The work begins with a broad ribbon of silt brushed thinly on the sand of a receding shore. As this dries slowly in the sun, goldfinches bathe in its pools, and deer, herons, kill-deers, raccoons, and turtles cover it with a lacework of tracks. There is no telling, at this stage, whether anything further will happen.
But when I see the silt ribbon turning green with Eleocharis, I watch closely thereafter, for this is the sign that the river is in a painting mood. Almost overnight the Eleocharis becomes a thick turf, so lush and so dense that the meadow mice from the adjoining upland cannot resist the temptation
. They move en masse to the green pasture, and apparently spend the nights rubbing their ribs in its velvety depths. A maze of neatly tended mouse-trails bespeaks their enthusiasm. The deer walk up and down in it, apparently just for the pleasure of feeling it underfoot. Even a stay-at-home mole has tunneled his way across the dry bar to the Eleocharis ribbon, where he can heave and hump the verdant sod to his heart’s content.

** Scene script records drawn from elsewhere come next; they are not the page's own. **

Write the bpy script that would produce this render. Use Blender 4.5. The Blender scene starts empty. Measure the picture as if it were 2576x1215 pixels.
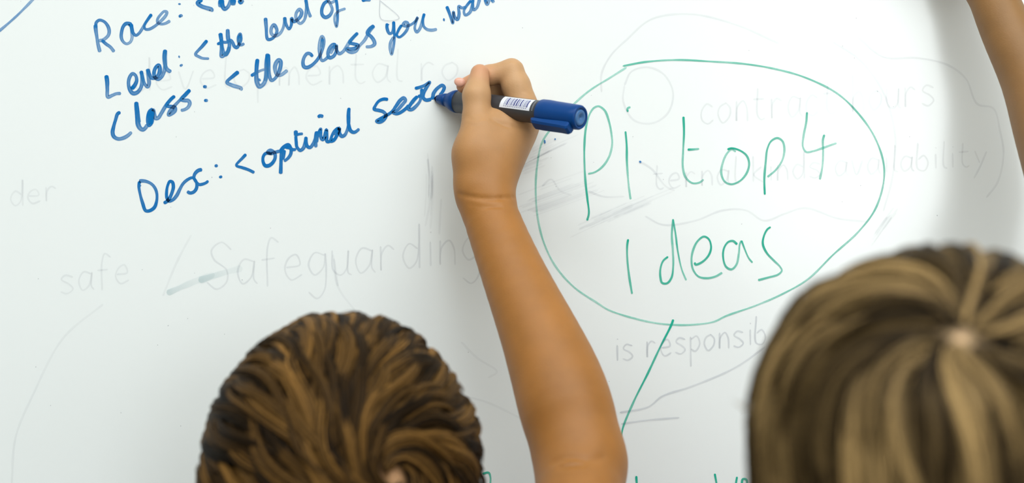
import bpy, math, random
import numpy as np
from mathutils import Vector, Matrix

random.seed(7)
RNG = np.random.default_rng(7)
SC = bpy.context.scene
COL = SC.collection

# ------------------------------------------------------------------ camera
FPX, CX, CY, CAMD, CAMZ = 4200.0, 1288.0, 607.5, 1.2, 1.35
cam_d = bpy.data.cameras.new('camera')
cam_d.sensor_width = 36.0
cam_d.lens = FPX / 2576.0 * 36.0
cam_d.clip_start = 0.02
cam_d.dof.use_dof = True
cam_d.dof.focus_distance = 1.175
cam_d.dof.aperture_fstop = 4.3
cam = bpy.data.objects.new('camera', cam_d)
cam.location = (0, -CAMD, CAMZ)
cam.rotation_euler = (math.radians(90), 0, 0)
COL.objects.link(cam)
SC.camera = cam

# ------------------------------------------------------------------ light
world = bpy.data.worlds.new('world')
SC.world = world
world.use_nodes = True
world.node_tree.nodes['Background'].inputs[0].default_value = (0.9, 0.97, 1.0, 1)
world.node_tree.nodes['Background'].inputs[1].default_value = 0.25
SC.view_settings.view_transform = 'Standard'
SC.view_settings.look = 'None'
SC.view_settings.gamma = 1.0
SC.view_settings.use_curve_mapping = False
SC.view_settings.exposure = -0.50
SC.cycles.use_denoising = True
SC.cycles.max_bounces = 6


def area(name, loc, target, sx, sy, power, col=(1, 1, 1)):
    d = bpy.data.lights.new(name, 'AREA')
    d.shape = 'RECTANGLE'
    d.size, d.size_y = sx, sy
    d.energy = power
    d.color = col
    o = bpy.data.objects.new(name, d)
    o.location = loc
    o.rotation_euler = (Vector(target) - Vector(loc)).to_track_quat('-Z', 'Y').to_euler()
    COL.objects.link(o)
    return o


# daylight through the rear windows, then the ceiling panels
area('window_daylight', (2.3, -4.4, 1.75), (0, 0, 1.35), 2.2, 1.5, 30, (0.95, 0.99, 1.0))
area('window_daylight', (1.45, -4.9, 1.82), (1.45, 0, 1.82), 1.05, 1.25, 42, (0.93, 0.99, 1.0))
area('ceiling_panel_light', (0.45, -1.05, 2.66), (0.45, -1.05, 0), 1.8, 0.6, 40, (0.96, 1.0, 0.99))
area('ceiling_panel_light', (-0.95, -1.05, 2.66), (-0.95, -1.05, 0), 1.2, 0.6, 16, (0.96, 1.0, 0.99))
area('ceiling_panel_light', (0.9, -3.4, 2.66), (0.9, -3.4, 0), 1.8, 1.2, 40, (0.96, 1.0, 0.99))


# ------------------------------------------------------------------ helpers
def W(px, py, d):
    """point at distance d in front of the board, seen in the photograph at px, py"""
    k = (CAMD - d) / FPX
    return np.array([(px - CX) * k, -d, CAMZ - (py - CY) * k])


def R_(px, d):
    return px * (CAMD - d) / FPX


def lin(c):
    c = [x / 255.0 for x in c]
    return tuple([(x / 12.92 if x <= 0.04045 else ((x + 0.055) / 1.055) ** 2.4) for x in c] + [1.0])


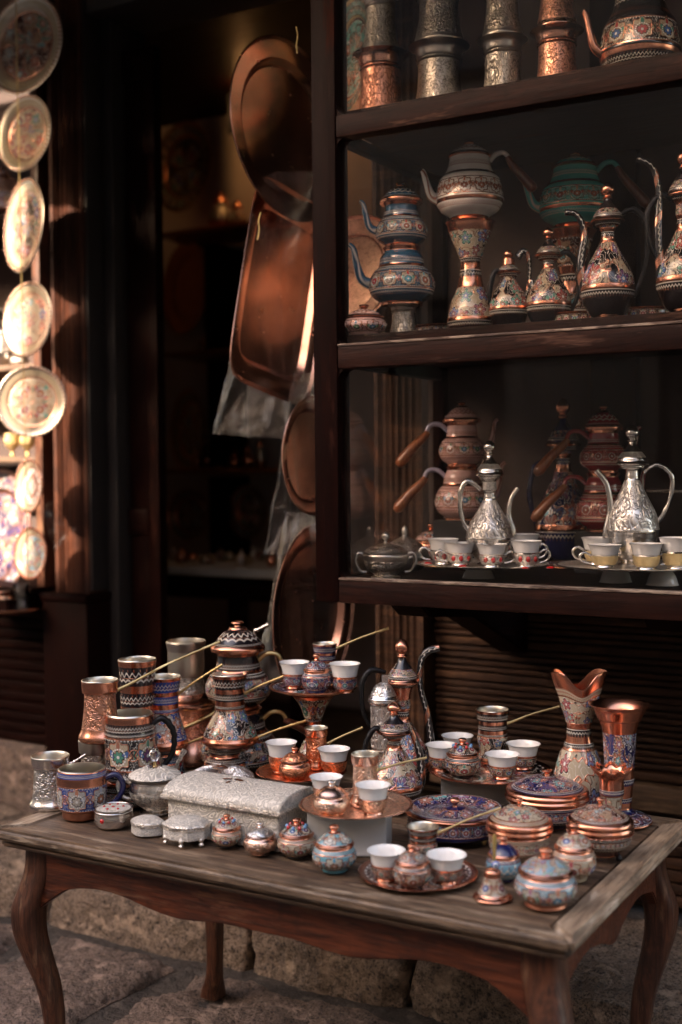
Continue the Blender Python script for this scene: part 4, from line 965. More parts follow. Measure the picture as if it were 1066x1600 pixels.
# casket
def casket():
    A = at_z(262, 1318, ZT); B = at_z(424, 1346, ZT)
    a2 = Vector((A.dot(U), A.dot(N))); 
    ca = froot('silver_casket', 0, 0, 0, 'large rectangular silver casket with domed embossed lid', 'casket')
    L0, L1 = -1.385, -1.160; N0 = 1.715; N1 = N0+.125
    L0 = at_z(258, 1300, ZT).dot(U)
    p = at_z(258, 1300, ZT); q_ = p + U*.235
    n0 = p.dot(N); L0 = p.dot(U); L1 = L0 + .245; n1 = n0 + .125
    ca.matrix_world = Matrix.Translation(W(L0, n0, ZT)) @ FR; OFF[ca.name] = Matrix.Translation((-L0, -n0, -ZT))
    hb = .060
    def filbox(name, poly, z0, z1, axis, mat):
        o = prism(name, poly, z0, z1, mat, ca, .0015, axis)
        me = o.data; uvl = me.uv_layers.new(name='UVMap')
        for pl in me.polygons:
            nn = pl.normal
            for li in pl.loop_indices:
                c = me.vertices[me.loops[li].vertex_index].co
                u_ = c.x if abs(nn.x) < .7 else c.y; v_ = c.z if abs(nn.z) < .8 else c.y
                uvl.data[li].uv = (u_/.050, v_/.050)
        return o
    filbox('box_body', [(L0+.004, n0+.004), (L1-.004, n0+.004), (L1-.004, n1-.004), (L0+.004, n1-.004)], ZT+.003, ZT+hb, 'z', 'fil')
    filbox('base_moulding', [(L0, n0), (L1, n0), (L1, n1), (L0, n1)], ZT, ZT+.006, 'z', 'filo')
    K = 14; arc = [(n0-.003, ZT+hb+.001), (n1+.003, ZT+hb+.001)] + [((n0+n1)/2 + (n1-n0+.006)/2*math.cos(PI*i/K), ZT+hb+.012 + .021*math.sin(PI*i/K)) for i in range(0, K+1)]
    lid = filbox('lid', arc, L0-.003, L1+.003, 'x', 'fil')
    filbox('lid_moulding', [(L0-.006, n0-.006), (L1+.006, n0-.006), (L1+.006, n1+.006), (L0-.006, n1+.006)], ZT+hb+.002, ZT+hb+.010, 'z', 'filo')
    for (s_, nn, an, ln) in ((.095, .5, .4, .020), (.118, .52, -.3, .024), (.107, .38, 1.4, .014)):
        me = bpy.data.meshes.new('engraved_leaf'); vv = []; K2 = 14
        for i in range(K2):
            a = 2*PI*i/K2; x = math.cos(a)*ln/2; y = math.sin(a)*ln*.2*(1 - .4*math.cos(a))
            x, y = x*math.cos(an) - y*math.sin(an), x*math.sin(an) + y*math.cos(an)
            t_ = nn + y/(n1-n0); vv.append((L0+s_+x, n0 + t_*(n1-n0), ZT+hb+.0132 + .021*math.sin(math.acos(max(-1, min(1, 2*t_-1))))))
        me.from_pydata(vv, [], [tuple(range(K2))]); link('engraved_leaf', me, ['cud'], ca)
casket()
# ---- row of small jars along the front edge
gj = 'small lidded jars'
jar(355, 1326, 50, 1271, ZT, 'small cream and black jar with coloured bead lid, left end of the jar row', gj, c='crm', beads=True, foot='blk')
jar(407, 1338, 54, 1283, ZT, 'small plain pink copper jar with a silvery lid between two enamelled jars', gj, body='h_cup', lid='h_ag', metal='cup', c='cup', knobc='ag')
jar(464, 1343, 63, 1277, ZT, 'cream and black jar with a blue flower and beaded lid', gj, c='crm', beads=True, foot='blk', lid='f_blk')
jar(523, 1366, 71, 1287, ZT, 'turquoise enamelled jar with copper lid rim at the front of the table', gj, c='tur', foot='tur')
# ---- copper tray with cups (upper middle)
def riser(px, yb, w, yt, label, n=None, dpt=.05, taper=0):
    p = at_z(px, yb, ZT); S = p.y/FPX; c = p + Vector((0, dpt/2, 0))
    e = empty('white_riser', Matrix.Translation(c) @ Matrix.Rotation(-.15, 4, 'Z'), label, 'riser', 'white risers under the trays')
    h = (yb - yt)*S; hw = w*S/2
    vv = [(-hw, -dpt/2), (hw, -dpt/2), (hw, dpt/2), (-hw, dpt/2)]
    prism('riser_box', vv, 0, h, 'card', e, .002, 'z', Matrix.Identity(4)); return ZT + h, c.dot(N)
gc = 'porcelain coffee cups in metal holders'; gtr = 'round trays with coffee sets'
zr, nr = riser(455, 1250, 60, 1214, 'white box under the orange copper tray', dpt=.06)
tray(466, 1232, 71, zr+.0005, 'orange copper tray with embossed rim behind the paler copper tray', 'h_cuo', 'cu', floor='h_cuo', group=gtr, n=nr+.005)
zt_ = zr + .003; n_t = nr
cezve(495, 1205, 20, 1132, 19, zt_, 'slim copper coffee pot standing at the back of the orange copper tray', kind='ham', metal='cuo', handle=((508, 1163), (568, 1139), 10), group=gt, n=None, waist=16)
cup(440, 1210, 50, 1153, zt_, 'white cup in copper holder, left on the orange copper tray', gc, hm='h_cuo')
cup(522, 1213, 52, 1163, zt_, 'white cup in dark copper holder, right on the orange copper tray', gc, hm='h_cuo')
jar(461, 1223, 51, 1166, zt_, 'embossed orange copper sugar jar between two white cups', gj, body='h_cuo', lid='h_cuo', metal='cu', c='cu')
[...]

At this stage the seedlings of plants too numerous to count and too young to recognize spring to life from the damp warm sand under the green ribbon.
To view the painting, give the river three more weeks of solitude, and then visit the bar on some bright morning just after the sun has melted the daybreak fog. The artist has now laid his colors, and sprayed them with dew. The Eleocharis sod, greener than ever, is now spangled with blue mimulus, pink dragon-head, and the milk-white blooms of Sagittaria. Here and there a cardinal flower thrusts a red spear skyward. At the head of the bar, purple ironweeds and pale pink joe-pyes stand tall against the wall of willows. And if you have come quietly and humbly, as you should to any spot that can be beautiful only once, you may surprise a fox-red deer, standing knee-high in the garden of his delight.
Do not return for a second view of the green pasture, for there is none. Either falling water has dried it out, or rising water has scoured the bar to its original austerity of clean sand. But in your mind you may hang up your picture, and hope that in some other summer the mood to paint may come upon the river.